Para lograrlo, Peña ha recurrido al simbolismo, a la política y a la utilización del poder presidencial.

El nuevo presidente parte de la premisa de darle una vez más majestad a la institución presidencial. Su presidencia está rodeada de simbolismos que despliegan el mensaje de un poder útil: uno que sirve a proyectos específicos  y que hace que las cosas sucedan.

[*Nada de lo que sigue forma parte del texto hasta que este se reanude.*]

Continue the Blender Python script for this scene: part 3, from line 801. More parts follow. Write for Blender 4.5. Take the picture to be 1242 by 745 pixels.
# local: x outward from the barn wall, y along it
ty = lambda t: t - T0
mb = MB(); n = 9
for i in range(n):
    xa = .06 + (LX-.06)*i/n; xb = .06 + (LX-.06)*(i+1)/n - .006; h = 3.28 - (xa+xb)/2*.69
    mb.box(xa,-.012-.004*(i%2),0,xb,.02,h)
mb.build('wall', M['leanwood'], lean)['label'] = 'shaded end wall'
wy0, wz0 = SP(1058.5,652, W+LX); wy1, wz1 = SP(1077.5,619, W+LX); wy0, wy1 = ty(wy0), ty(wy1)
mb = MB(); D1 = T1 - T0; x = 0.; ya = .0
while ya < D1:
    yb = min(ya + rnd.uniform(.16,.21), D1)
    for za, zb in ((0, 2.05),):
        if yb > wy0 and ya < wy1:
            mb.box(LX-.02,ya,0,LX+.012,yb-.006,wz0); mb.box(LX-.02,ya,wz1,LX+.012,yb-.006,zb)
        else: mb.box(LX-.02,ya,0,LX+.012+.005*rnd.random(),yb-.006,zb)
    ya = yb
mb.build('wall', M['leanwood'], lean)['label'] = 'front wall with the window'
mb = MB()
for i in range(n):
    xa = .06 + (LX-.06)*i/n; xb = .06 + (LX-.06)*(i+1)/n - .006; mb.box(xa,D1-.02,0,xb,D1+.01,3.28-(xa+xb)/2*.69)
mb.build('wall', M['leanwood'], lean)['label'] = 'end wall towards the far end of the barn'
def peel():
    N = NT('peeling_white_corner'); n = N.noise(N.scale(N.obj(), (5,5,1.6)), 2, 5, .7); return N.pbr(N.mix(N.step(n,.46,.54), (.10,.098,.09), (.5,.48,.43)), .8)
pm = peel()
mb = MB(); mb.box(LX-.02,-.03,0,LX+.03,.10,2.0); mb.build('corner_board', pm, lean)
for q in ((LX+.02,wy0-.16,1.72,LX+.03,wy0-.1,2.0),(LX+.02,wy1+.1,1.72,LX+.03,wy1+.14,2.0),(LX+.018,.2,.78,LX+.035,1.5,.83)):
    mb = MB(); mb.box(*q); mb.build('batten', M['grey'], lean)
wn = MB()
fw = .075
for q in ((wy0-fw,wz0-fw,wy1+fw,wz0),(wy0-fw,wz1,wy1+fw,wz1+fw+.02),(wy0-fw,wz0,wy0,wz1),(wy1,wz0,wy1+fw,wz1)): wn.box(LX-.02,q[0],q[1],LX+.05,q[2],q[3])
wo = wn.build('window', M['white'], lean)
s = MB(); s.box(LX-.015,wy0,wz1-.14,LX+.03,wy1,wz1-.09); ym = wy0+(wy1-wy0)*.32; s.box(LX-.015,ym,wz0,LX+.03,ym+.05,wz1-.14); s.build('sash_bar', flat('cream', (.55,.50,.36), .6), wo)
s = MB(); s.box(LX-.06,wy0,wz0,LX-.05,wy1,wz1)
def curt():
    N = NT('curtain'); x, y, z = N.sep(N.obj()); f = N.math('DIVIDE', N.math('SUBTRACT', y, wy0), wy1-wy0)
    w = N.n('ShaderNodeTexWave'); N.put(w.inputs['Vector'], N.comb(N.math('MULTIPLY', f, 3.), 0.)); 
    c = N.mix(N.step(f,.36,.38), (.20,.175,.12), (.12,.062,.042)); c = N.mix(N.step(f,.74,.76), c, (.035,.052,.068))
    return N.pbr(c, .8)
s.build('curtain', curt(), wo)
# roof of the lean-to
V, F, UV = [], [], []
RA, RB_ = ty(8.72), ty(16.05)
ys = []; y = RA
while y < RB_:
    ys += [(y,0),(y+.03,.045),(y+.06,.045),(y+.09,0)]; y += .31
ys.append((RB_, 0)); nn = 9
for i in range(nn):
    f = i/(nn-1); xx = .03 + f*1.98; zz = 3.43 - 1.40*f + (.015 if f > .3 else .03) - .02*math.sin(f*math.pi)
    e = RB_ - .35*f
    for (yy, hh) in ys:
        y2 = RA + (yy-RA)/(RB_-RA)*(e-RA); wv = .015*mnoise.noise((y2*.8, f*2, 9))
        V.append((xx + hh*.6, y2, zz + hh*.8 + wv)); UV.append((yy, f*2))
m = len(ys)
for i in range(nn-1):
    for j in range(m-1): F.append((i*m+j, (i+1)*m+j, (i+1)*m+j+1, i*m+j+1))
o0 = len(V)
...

El presidente se rodeó de un gabinete con amplia experiencia política porque sabe que los intereses que debe enfrentar son colosales. A diferencia de la era autoritaria, Peña está operando la transformación del país desde la democracia. El eje ha sido el pacto por México: un gran acuerdo transversal que logró unir a todas las fuerza
políticas en torno a una agenda común. Lo que hace el pacto no es obtener reformas: es dar un poder acumulado al estado para restituir el interés público.

Por último, el presidente utiliza todos los instrumentos a su alcance para lograr sus objetivos, el judicial incluido.

La conformación del gabinete, la firma del pacto por México, el activismo internacional de México, la creación de un nuevo enfoque de combate al crimen, la cruzada contra el hambre, la aprobación de la reforma educativa, el degollamiento del cacicazgo sindical de Elba Esther Gordillo, y la presentación esta semana de la reforma en telecomunicaciones para quebrar a los monopolios, apuntan a un poder que busca recuperar la grandeza de México.

No todo ha sido éxito. La bochornosa decisión del IFE de multar a López Obrador por exceso de gasto, la intentona para debilitar al IFAI, la sospecha de un acuerdo con Francia para liberar a Florence Cassez, o la débil explicación sobre lo ocurrido en PEMEX son alertas de que la tentación del exceso siempre está latente cuando las cosas salen bien.

Con todo, los primeros cien días hablan de que la presidencia ha restituido su credibilidad. De que el enfrentamiento contra los intereses creados, públicos y privados, va en serio. De que hay un sentido claro de para qué se quiere utilizar el poder. De que la autoridad del estado está de vuelta. De que la política sirve.

Hay riesgos. Los intereses que se están tocando son inmensos. Hoy, sin embargo, Peña tiene mayor capital político que ayer. Seguirá acumulando en la medida en que siga leyendo con habilidad a la opinión pública, en que cumpla su promesa de que no habrá mayor interés que el público y en que rompa los obstáculos que impiden generar riqueza y repartirla.

Si cien días son indicativos, sólo se puede concluir que el país está en marcha.